Sowing by the Moon - Myth or Science?

Sowing by the Moon - Myth or Science?

ORIGINALLY PUBLISHED | OCTOBER 19, 1940 | CANADIAN COUNTRYMAN

American truck farmers and some of the most skilful market gardeners in the world, like the “maraichers” around Paris, have long planted certain vegetables according to the phases of the moon, the rule generally being to plant some varieties of seed with a waxing moon and others with a waning moon. The idea goes right back into the midst of antiquity. Foresters in many parts of Europe will quit a job rather than fell trees at a time of full moon when they know that the timber contains the most sap.

Theorists who were out of touch with Mother Nature have often ridiculed the peasantries of the Balkans and Southern Europe for “moon-gardening” and blamed the superstitions of pagan times, for what they airily dismissed as “mere nonsense”. It was not until the German philosopher, Dr. Rudolph Steiner, persuaded his co-worker, Mrs. Kolisko, to undertake a series of exhaustive tests, started back in 1925, that any real attempt had been made to obtain scientific proof that the moon really had any effect on plant growth. The evidence that has accumulated from these trials (which, since Nazism put an end to cultural work in Germany, have been carried on in Britain by Mrs. Kolisko, at a research farm at Bray-on-Thames, under the auspices of the Anthroposophical Society), is so convincing that ever-increasing numbers of amateur and professionals gardeners and ordinary farmers, are now following the method with confidence. Mrs. Kolisko’s research work, however, shows conclusively that, contrary to the old peasant beliefs, the best results are secured when the seed is sown two days before full moon.

There seems to be a set notion among critics of the method, who have not taken the trouble to fully investigate its adherents’ claims, that it is suggested that the moon exercises some mystic influence over plant growth. This is quite wrong. Actually, the explanation is a perfectly simple one. During full moon, a tremendous force is “pulling” on the earth, as we know from the tides. The moon also draws up the moisture in the soil in a similar way and as much of the manurial virtue in the earth is washed down into the sub-soil after heavy rains, it is obvious that when this moisture is again drawn to the surface, it must be highly charged with the fertilising elements which are so beneficial to germinating seeds. Apart from this, Mrs. Kolisko and other scientists have also shown that the seedlings derive considerable benefit from the fact that moonlight turns certain properties in the foliage of a plant into sugar which is extremely good for its growth.

It has been found, almost without exception, that sowing two days before full moon gives the best results. Although the moon’s “pull” is greatest at full moon, seeds planted then have very often not sprouted until two weeks after those planted two days before full moon. The poorest results have come from planting two days before new moon.

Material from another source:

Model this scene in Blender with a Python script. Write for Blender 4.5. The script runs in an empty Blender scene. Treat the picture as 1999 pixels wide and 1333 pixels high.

Tests have been carried out with all sorts of crops ranging from carrots, beets and parsnips to potatoes, wheat and maize. The difference in growth in crops of tomatoes has also been amazing even grown out of doors in cool English summers. Generally speaking, the yield from seeds sown two days before full moon have been thirty to forty per cent higher than other sowings. Mrs. Kolisko utters a word of warning, however, regarding weather conditions. She says that “if you sow two days before full moon and there is too much rain before and after sowing, the roots or tubers of below-round plants, sometimes get soft,” so that discretion must naturally be used. On the other hand, if plants get too much of the new moon force, as when seed is sown two days before the new moon, there is a risk of getting root crops like turnips, too “woody”, which cannot happen when one follows the moon-gardeners’ advice to sow two days before full moon. So we see that yet another ancient country custom is vindicated, rather late in the day, by Science. Readers who would like to go further into this extremely interesting question can not do better than make personal experiments themselves, as the writer has done on his farm, and read Mrs. Kolisko’s highly interesting account of the research work, in her latest book, “Moon and Plant Growth”, published by the Anthroposophical Society’s book department in London, England.

It is comforting to remember that even if Germany gave us Adolph Hitler, she also gave us Dr. Rudolph Steiner, one of the most original thinkers on agriculture the world has seen and, but for the farming depression in Germany after the last war, it is highly improbable that he would have ever turned his thoughts to this moon-planting idea, which may revolutionize ordinary farming and cereal growing in the years to come.